# Start of RECORD LIST
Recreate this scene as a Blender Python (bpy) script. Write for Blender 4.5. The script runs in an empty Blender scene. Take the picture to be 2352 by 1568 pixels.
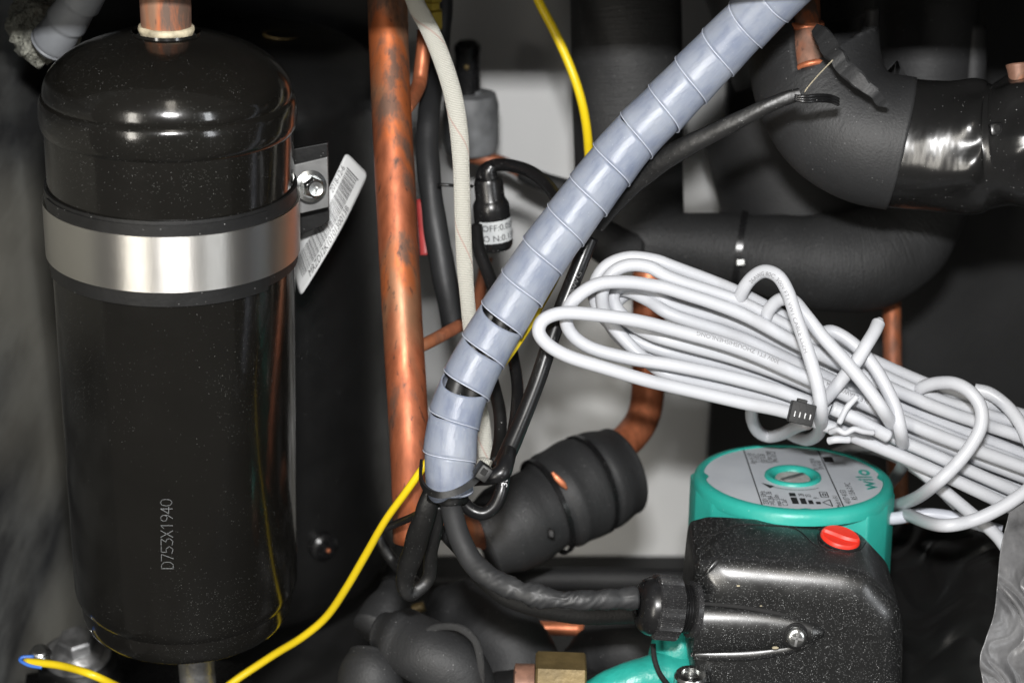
import bpy, bmesh, math, random
from mathutils import Vector, Matrix, noise
random.seed(7)
R = math.radians
scene = bpy.context.scene
COL = scene.collection

# ------------------------------------------------------------------ camera
CH = 0.585                       # lens height above the base pan, metres
PITCH = R(23.3)
FPX = 3900.0                     # focal length in units of a 2352-wide picture
cam_d = bpy.data.cameras.new('camera')
cam_d.sensor_width = 36.0
cam_d.lens = 36.0 * FPX / 2352.0
cam_d.clip_start = 0.01
cam_d.clip_end = 20
cam_d.dof.use_dof = True
cam_d.dof.focus_distance = 0.70
cam_d.dof.aperture_fstop = 8.5
cam = bpy.data.objects.new('camera', cam_d)
COL.objects.link(cam)
cam.location = (0, 0, CH)
cam.rotation_euler = (R(90) - PITCH, 0, 0)
scene.camera = cam
C0 = Vector((0, 0, CH))
FW = Vector((0, math.cos(PITCH), -math.sin(PITCH)))
UP = Vector((0, math.sin(PITCH), math.cos(PITCH)))
RT = Vector((1, 0, 0))

def P(x, y, d):
    """place in the cabinet seen at x,y (2352 x 1568 picture) at distance d"""
    return C0 + FW * d + RT * (d * (x - 1176) / FPX) + UP * (d * (784 - y) / FPX)
def PP(*pts): return [P(*p) for p in pts]
def px(r, d): return r * d / FPX
def on_y(x, y, wy):
    v = P(x, y, 1.0) - C0
    return C0 + v * (wy / v.y)
def on_z(x, y, wz):
    v = P(x, y, 1.0) - C0
    return C0 + v * ((wz - CH) / v.z)
def on_x(x, y, wx):
    v = P(x, y, 1.0) - C0
    return C0 + v * (wx / v.x)
def on_cyl(x, y, A, u, r):
    d = (P(x, y, 1.0) - C0).normalized()
    o = C0 - A
    d2 = d - u * d.dot(u); o2 = o - u * o.dot(u)
    a = d2.dot(d2); b = 2 * d2.dot(o2); c = o2.dot(o2) - r * r
    k = max(b * b - 4 * a * c, 0)
    return C0 + d * ((-b - math.sqrt(k)) / (2 * a))

# ------------------------------------------------------------------ world and lamps
world = bpy.data.worlds.new('World')
scene.world = world
world.use_nodes = True
wb = world.node_tree.nodes['Background']
wb.inputs[0].default_value = (0.98, 0.94, 0.88, 1)
wb.inputs[1].default_value = 0.14

def area(name, loc, target, sx, sy, power, color=(1, 1, 1)):
    l = bpy.data.lights.new(name, 'AREA')
    l.shape = 'RECTANGLE'; l.size = sx; l.size_y = sy; l.energy = power; l.color = color
    o = bpy.data.objects.new(name, l); COL.objects.link(o)
    o.location = loc
    o.rotation_euler = (Vector(target) - Vector(loc)).to_track_quat('-Z', 'Y').to_euler()
    return o
FL = C0 + UP * 0.088
area('camera_flash', FL, P(1176, 820, 0.8), 0.050, 0.022, 7.2, (1.0, 0.99, 0.98))
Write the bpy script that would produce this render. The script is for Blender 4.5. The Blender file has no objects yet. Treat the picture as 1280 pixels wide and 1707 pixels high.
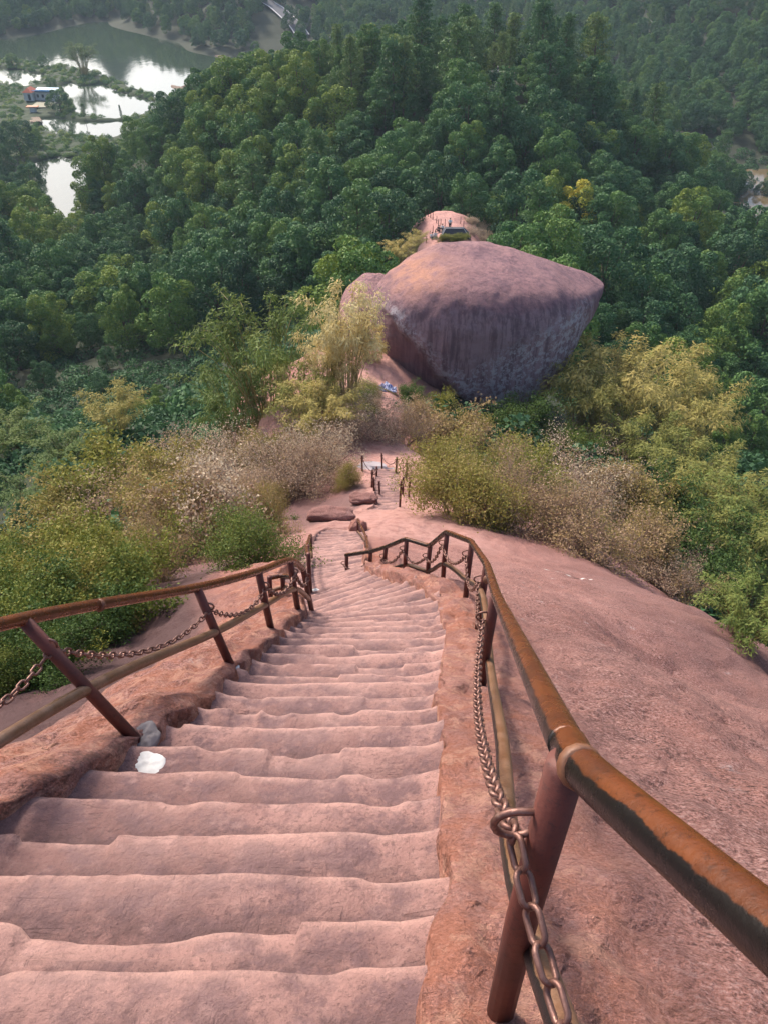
import bpy, math, random
import numpy as np
from mathutils import Vector, Matrix
from mathutils import noise as mnoise

scene = bpy.context.scene
COL = scene.collection
rng = np.random.default_rng(7)
random.seed(7)

# ------------------------------------------------------------------ camera, light, exposure
PITCH = math.radians(40.0)
FPX = 1314.0
HAZE = 0.00014
USE_NORMALS = False
CT, ST = math.cos(PITCH), math.sin(PITCH)

cam_data = bpy.data.cameras.new('camera')
cam = bpy.data.objects.new('camera', cam_data)
COL.objects.link(cam)
cam.location = (0, 0, 0)
cam.rotation_euler = (math.radians(90) - PITCH, 0, 0)
cam_data.sensor_fit = 'VERTICAL'
cam_data.sensor_height = 36.0
cam_data.lens = 36.0 * FPX / 1707.0
cam_data.clip_start = 0.05
cam_data.clip_end = 6000
scene.camera = cam

SUN_EL, SUN_AZ = math.radians(43), math.radians(-36)    # azimuth from +Y, negative = left
world = bpy.data.worlds.new('World')
scene.world = world
world.use_nodes = True
wn = world.node_tree.nodes
bg = wn.get('Background') or wn.new('ShaderNodeBackground')
sky = wn.new('ShaderNodeTexSky')
sky.sky_type = 'NISHITA'
sky.sun_disc = False
sky.sun_elevation = SUN_EL
sky.sun_rotation = SUN_AZ
sky.air_density = 1.0
sky.dust_density = 4.0
sky.ozone_density = 1.0
world.node_tree.links.new(sky.outputs[0], bg.inputs[0])
bg.inputs[1].default_value = 0.15
sun_data = bpy.data.lights.new('sun', 'SUN')
sun = bpy.data.objects.new('sun', sun_data)
COL.objects.link(sun)
sun_data.energy = 2.5
sun_data.angle = math.radians(9)
sun_data.color = (1.0, 0.90, 0.77)
sdir = Vector((math.sin(SUN_AZ) * math.cos(SUN_EL), math.cos(SUN_AZ) * math.cos(SUN_EL), math.sin(SUN_EL)))
sun.rotation_euler = sdir.to_track_quat('Z', 'Y').to_euler()
sun.location = (0, 0, 60)
vs = scene.view_settings
vs.view_transform = 'Standard'
vs.look = 'None'
vs.gamma = 1.0
vs.use_curve_mapping = False
vs.exposure = 1.06
scene.cycles.max_bounces = 5
scene.cycles.diffuse_bounces = 2
scene.cycles.glossy_bounces = 2
scene.cycles.transmission_bounces = 2
scene.cycles.transparent_max_bounces = 4
scene.cycles.volume_bounces = 0
scene.cycles.use_denoising = True

# ------------------------------------------------------------------ helpers
def ray(px, py):
    xc = (px - 640.0) / FPX
    yc = (853.5 - py) / FPX
    return np.array([xc, CT + ST * yc, -ST + CT * yc])

def at(px, py, Y):
    r = ray(px, py)
    return r * (Y / r[1])

def atz(px, py, z):
    r = ray(px, py)
    return r * (z / r[2])

def project(P):
    P = np.asarray(P, float)
    d = P[..., 1] * CT - P[..., 2] * ST
    up = P[..., 1] * ST + P[..., 2] * CT
    return 640 + FPX * P[..., 0] / d, 853.5 - FPX * up / d, d

def smooth(a, b, x):
    t = np.clip((np.asarray(x, float) - a) / (b - a), 0, 1)
    return t * t * (3 - 2 * t)

_tab = np.random.default_rng(3).random(65536)
def _h(ix, iy, iz):
    return _tab[((ix * 73856093) ^ (iy * 19349663) ^ (iz * 83492791)) & 65535]

def vnoise(x, y, z=0.0):
    x, y, z = np.broadcast_arrays(np.asarray(x, float), np.asarray(y, float), np.asarray(z, float))
    ix, iy, iz = np.floor(x).astype(np.int64), np.floor(y).astype(np.int64), np.floor(z).astype(np.int64)
    fx, fy, fz = x - ix, y - iy, z - iz
    fx, fy, fz = [f * f * f * (f * (f * 6 - 15) + 10) for f in (fx, fy, fz)]
    r = 0
    for dx in (0, 1):
        for dy in (0, 1):
            for dz in (0, 1):
                w = (fx if dx else 1 - fx) * (fy if dy else 1 - fy) * (fz if dz else 1 - fz)
                r = r + w * _h(ix + dx, iy + dy, iz + dz)
    return r * 2 - 1

def fbm(x, y, z=0.0, o=4, gain=0.5):
    s, a = 0, 1.0
    for i in range(o):
        f = 2.03 ** i
        s = s + a * vnoise(x * f + 17.3 * i, y * f + 5.1 * i, np.asarray(z) * f + 3.7 * i)
        a *= gain
    return s

def np_mesh(name, V, F, mats=None, smooth_shade=False, attrs=None, midx=None, normals=None):
    """V (n,3); F an (m,k) array or a list of such arrays / lists"""
    me = bpy.data.meshes.new(name)
    V = np.asarray(V, np.float32)
    if isinstance(F, np.ndarray):
        F = [F]
    tot, idx = [], []
    for f in F:
        f = np.asarray(f, np.int32)
        if f.size == 0:
            continue
        tot.append(np.full(len(f), f.shape[1], np.int32))
        idx.append(f.ravel())
    tot = np.concatenate(tot)
    idx = np.concatenate(idx)
    me.vertices.add(len(V))
    me.vertices.foreach_set('co', V.ravel())
    me.loops.add(len(idx))
    me.loops.foreach_set('vertex_index', idx)
    me.polygons.add(len(tot))
    st = np.concatenate([[0], np.cumsum(tot)[:-1]]).astype(np.int32)
    me.polygons.foreach_set('loop_start', st)
    if smooth_shade:
        me.polygons.foreach_set('use_smooth', np.ones(len(tot), bool))
    else:
        me.polygons.foreach_set('use_smooth', np.zeros(len(tot), bool))
    for m in (mats if isinstance(mats, (list, tuple)) else [mats]):
        if m:
            me.materials.append(m)
    if midx is not None:
        me.polygons.foreach_set('material_index', np.asarray(midx, np.int32))
    for k, a in (attrs or {}).items():
        at_ = me.attributes.new(k, 'FLOAT', 'POINT')
        at_.data.foreach_set('value', np.asarray(a, np.float32))
    me.update(calc_edges=True)
    if normals is not None and USE_NORMALS:
        me.polygons.foreach_set('use_smooth', np.ones(len(tot), bool))
        me.normals_split_custom_set_from_vertices(np.asarray(normals, np.float32))
    return me

def obj(name, me, parent=None, loc=(0, 0, 0), rotz=0.0, scale=1.0):
    o = bpy.data.objects.new(name, me)
    COL.objects.link(o)
    o.location = loc
    if rotz:
        o.rotation_euler = (0, 0, rotz)
    if scale != 1.0:
        o.scale = (scale,) * 3 if np.isscalar(scale) else scale
    if parent is not None:
        o.parent = parent
    return o

def tag(o, label=None, cat=None, group=None, kind=None):
    if label: o['label'] = label
    if cat: o['category'] = cat
    if group: o['group'] = group
    if kind: o['kind'] = kind
    return o

def thing(name, label, cat, loc=(0, 0, 0), rotz=0.0, group=None, scale=1.0):
    o = obj(name, None, None, loc, rotz, scale)
    o.empty_display_size = 0.2
    return tag(o, label, cat, group)

class MB:
    """collects verts and faces for one mesh"""
    def __init__(s):
        s.V, s.Q, s.T, s.A, s.n = [], [], [], [], 0
    def add(s, V, Q=None, T=None, A=None):
        V = np.asarray(V, float)
        if Q is not None and len(Q): s.Q.append(np.asarray(Q) + s.n)
        if T is not None and len(T): s.T.append(np.asarray(T) + s.n)
        s.V.append(V)
        s.A.append(np.zeros(len(V)) if A is None else np.broadcast_to(np.asarray(A, float), (len(V),)))
        s.n += len(V)
    def box(s, c, d, R=None):
        c, d = np.asarray(c, float), np.asarray(d, float) / 2
        P = np.array([[x, y, z] for x in (-1, 1) for y in (-1, 1) for z in (-1, 1)], float) * d
        if R is not None: P = P @ np.asarray(R).T
        s.add(P + c, [[0, 1, 3, 2], [4, 6, 7, 5], [0, 4, 5, 1], [2, 3, 7, 6], [0, 2, 6, 4], [1, 5, 7, 3]])
    def tube(s, pts, r, seg=8, cap=True, A=None):
        pts = np.asarray(pts, float)
        n = len(pts)
        r = np.broadcast_to(np.asarray(r, float), (n,))
        tan = np.gradient(pts, axis=0)
        tan /= np.linalg.norm(tan, axis=1)[:, None] + 1e-12
        up = np.array([0, 0, 1.0]) if abs(tan[0][2]) < 0.9 else np.array([0, 1.0, 0])
        rings = []
        nrm = None
        for i in range(n):
            if nrm is None:
                nrm = up - tan[i] * (up @ tan[i])
            else:
                nrm = nrm - tan[i] * (nrm @ tan[i])
            nrm /= np.linalg.norm(nrm) + 1e-12
            b = np.cross(tan[i], nrm)
            a = np.linspace(0, 2 * np.pi, seg, endpoint=False)
            rings.append(pts[i] + r[i] * (np.cos(a)[:, None] * nrm + np.sin(a)[:, None] * b))
        V = np.concatenate(rings)
        i, j = np.meshgrid(np.arange(n - 1), np.arange(seg), indexing='ij')
        a0 = i * seg + j
        a1 = i * seg + (j + 1) % seg
        Q = np.stack([a0, a1, a1 + seg, a0 + seg], -1).reshape(-1, 4)
        T = []
        if cap:
            V = np.concatenate([V, pts[:1], pts[-1:]])
            c0, c1 = n * seg, n * seg + 1
            for k in range(seg):
                T.append([c0, (k + 1) % seg, k])
                T.append([c1, (n - 1) * seg + k, (n - 1) * seg + (k + 1) % seg])
        s.add(V, Q, T, A)
    def mesh(s, name, mat, smooth_shade=False, attr='rnd', normals=None):
        V = np.concatenate(s.V)
        F = []
        if s.Q: F.append(np.concatenate(s.Q))
        if s.T: F.append(np.concatenate(s.T))
        return np_mesh(name, V, F, mat, smooth_shade, {attr: np.concatenate(s.A)}, normals=normals)

def spline(P, n):
    """Catmull-Rom resample"""
    P = np.asarray(P, float)
    if len(P) < 3:
        t = np.linspace(0, 1, n)[:, None]
        return P[0] * (1 - t) + P[-1] * t
    Q = np.concatenate([[2 * P[0] - P[1]], P, [2 * P[-1] - P[-2]]])
    out = []
    for u in np.linspace(0, len(P) - 1 - 1e-9, n):
        i = int(u); t = u - i
        p0, p1, p2, p3 = Q[i:i + 4]
        out.append(0.5 * (2 * p1 + (p2 - p0) * t + (2 * p0 - 5 * p1 + 4 * p2 - p3) * t * t + (3 * p1 - p0 - 3 * p2 + p3) * t ** 3))
    return np.array(out)

def grid_faces(nr, nc):
    i, j = np.meshgrid(np.arange(nr - 1), np.arange(nc - 1), indexing='ij')
    a = (i * nc + j).ravel()
    return np.stack([a, a + 1, a + nc + 1, a + nc], -1)
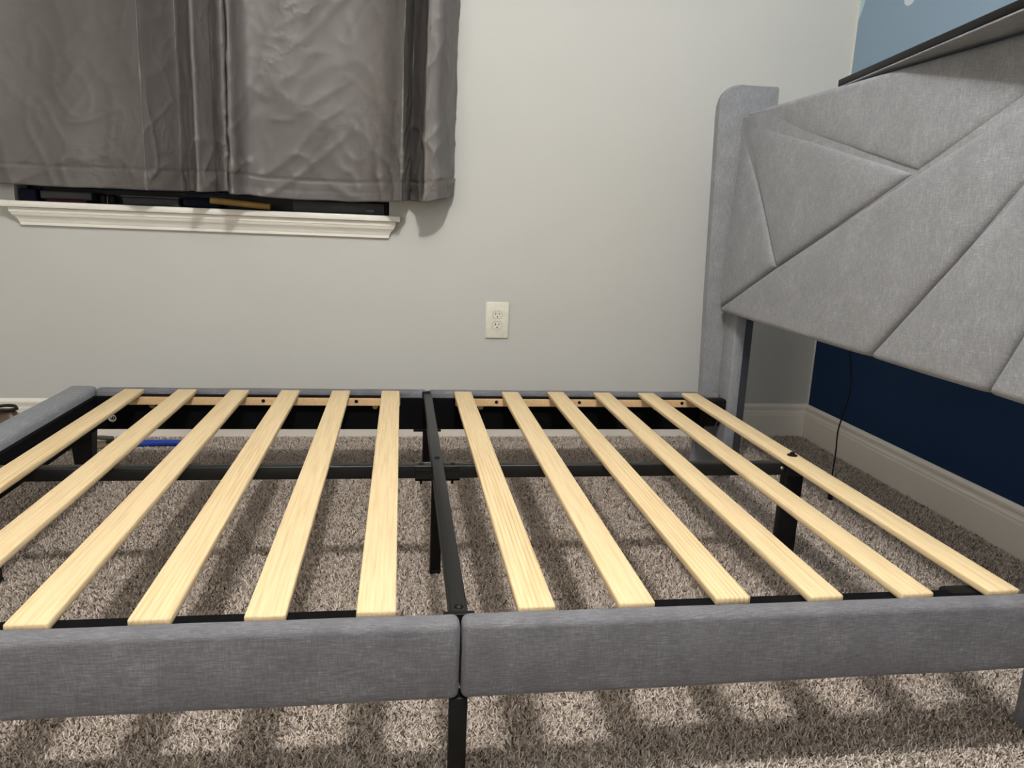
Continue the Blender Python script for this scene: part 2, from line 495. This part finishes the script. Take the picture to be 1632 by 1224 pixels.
# End of RECORD LIST
[GIVEN REQUEST]
Retype exactly the lines from the one with "Write the bpy" through the one with "CT, ST = math.cos(PITCH), math.sin(PITCH)", both included, and nothing else; leave out the pictures.

[ANSWER FOR THIS EXERCISE]
Write the bpy script that would produce this render. The script is for Blender 4.5. The Blender file has no objects yet. Treat the picture as 1280 pixels wide and 1707 pixels high.
import bpy, math, random
import numpy as np
from mathutils import Vector, Matrix
from mathutils import noise as mnoise

scene = bpy.context.scene
COL = scene.collection
rng = np.random.default_rng(7)
random.seed(7)

# ------------------------------------------------------------------ camera, light, exposure
PITCH = math.radians(40.0)
FPX = 1314.0
HAZE = 0.00014
USE_NORMALS = False
CT, ST = math.cos(PITCH), math.sin(PITCH)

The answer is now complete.